Teachers have a separate pension plan. That fund will be exhausted by 2004. That is only seven years from now. Recently, we reached an agreement with the Newfoundland and Labrador Teachers' Association on measures to deal with the unfunded liability of $1.2 billion in the Teachers' Pension Fund. This agreement cannot work unless both the Government and teachers make significant commitments. The agreement, negotiated in good faith, represents a fair and equitable solution to a difficult problem for both Government and teachers.

I repeat again, Mr. Speaker: if the Teachers' Pension Plan is not addressed now, over $200 million will be required annually within the next decade simply to make payments to retirees. Mr. Speaker, it is difficult to believe that, in the absence of a solution, that kind of money will be found. Neither Government nor teachers can afford to wait much longer for an answer.


Human Resource Impacts

Last year's Budget did not include reductions in the wages and benefits of public employees. Mr. Speaker, neither will this year's Budget.

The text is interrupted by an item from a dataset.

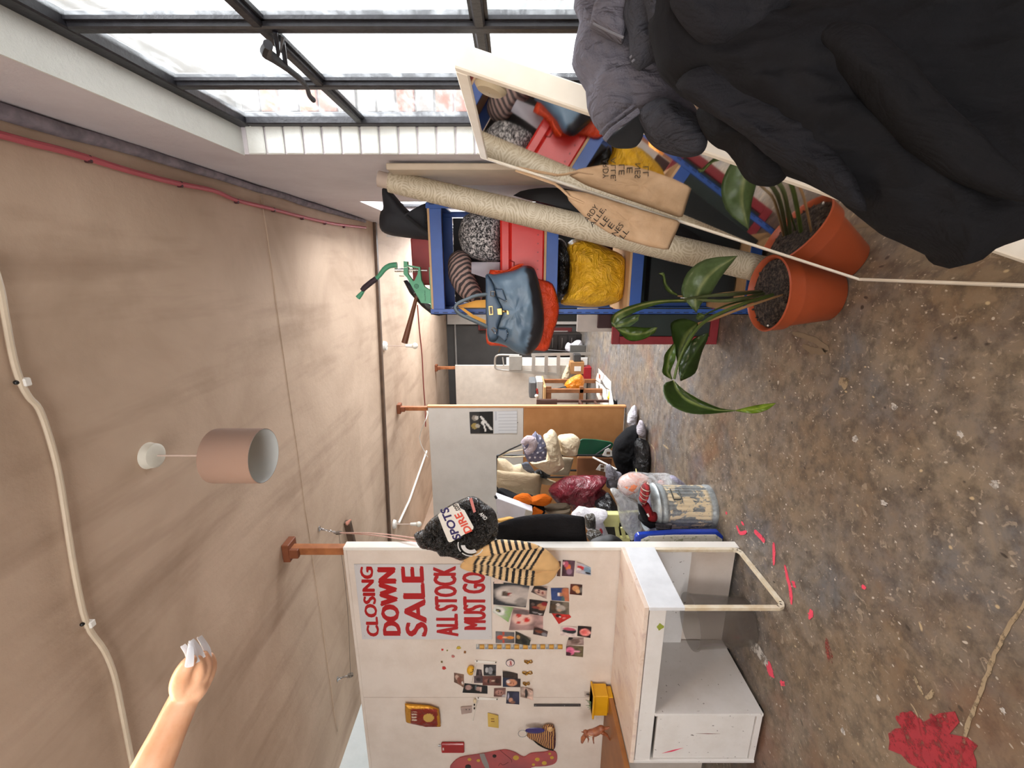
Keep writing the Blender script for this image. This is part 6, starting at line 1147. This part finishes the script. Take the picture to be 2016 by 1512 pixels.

We will deal with wage and benefit issues in the normal process of collective bargaining with our employees.

As well, Mr. Speaker, we will also honour our commitment to pay equity in the public service by continuing to increase wage rates for female-dominated jobs. The total cost of meeting this commitment in 1997-98 will be $27 million.

If we do not reduce the size of the public servants' wage package, then we must reduce the size of the public service. The additional measures announced in this Budget will eliminate up to 1,100 full time equivalent positions over the next three years. This represents a four percent reduction in public sector positions. This is in addition to other reductions already underway, such as those from health care restructuring, education reform and declining student enrolments.

However, approximately 1,000 public service employees and another 1,000 teachers will be eligible to retire over the next three years. This will reduce the number of lay-offs of both public servants and teachers. To assist employees leaving the public service, $2 million per year will be provided through a Labour Force Adjustment Fund. As well, $10 million has been provided for a Voluntary Departure Program this year. This program will reduce the number of lay-offs, especially of younger employees.

Mr. Speaker, let us emphasize something: in the past, deficit efforts led to large-scale lay-offs each spring and often each fall. This is coming to an end. When the fiscal plan set out in this Budget is implemented, the Province will have achieved a balanced Budget. When that is done, large-scale lay-offs to battle the deficit will no longer be needed. At that time, public servants who perform their jobs well can have renewed confidence those jobs will continue to be there for them.


Sales Tax Harmonization

Mr. Speaker, the harmonization of the provincial and federal sales tax systems will reduce taxes by more than $100 million a year. This will lead to increased economic growth and employment, as well as lower consumer prices. One of the best contributions Government can make to the economy is to leave more money in the pockets of taxpayers. With the new HST, sales tax will fall from nearly 20 percent to 15 percent on most purchases. 1997 will mark the biggest tax cut for Newfoundlanders and Labradorians in our history.

Families at all income levels will pay less tax as a result of harmonization. However, larger portions of poorer families' incomes go for fundamentals such as heat and light. Government is prepared to do more to ensure that those most in need are helped.

Mr. Speaker, we are announcing today a new $7.6 million provincial sales tax credit of $40 per adult and $60 per child, which will be paid in addition to the existing federal GST credit. For a family of two adults and two children, the combined credit will rise by $200 to $808 annually. This is money that will directly benefit those who need it most, especially the working poor and those receiving social assistance.

Government is also sensitive to the implications of tax harmonization for the people of Labrador. We will continue to provide sales tax relief on building supplies purchased for residential construction in Labrador.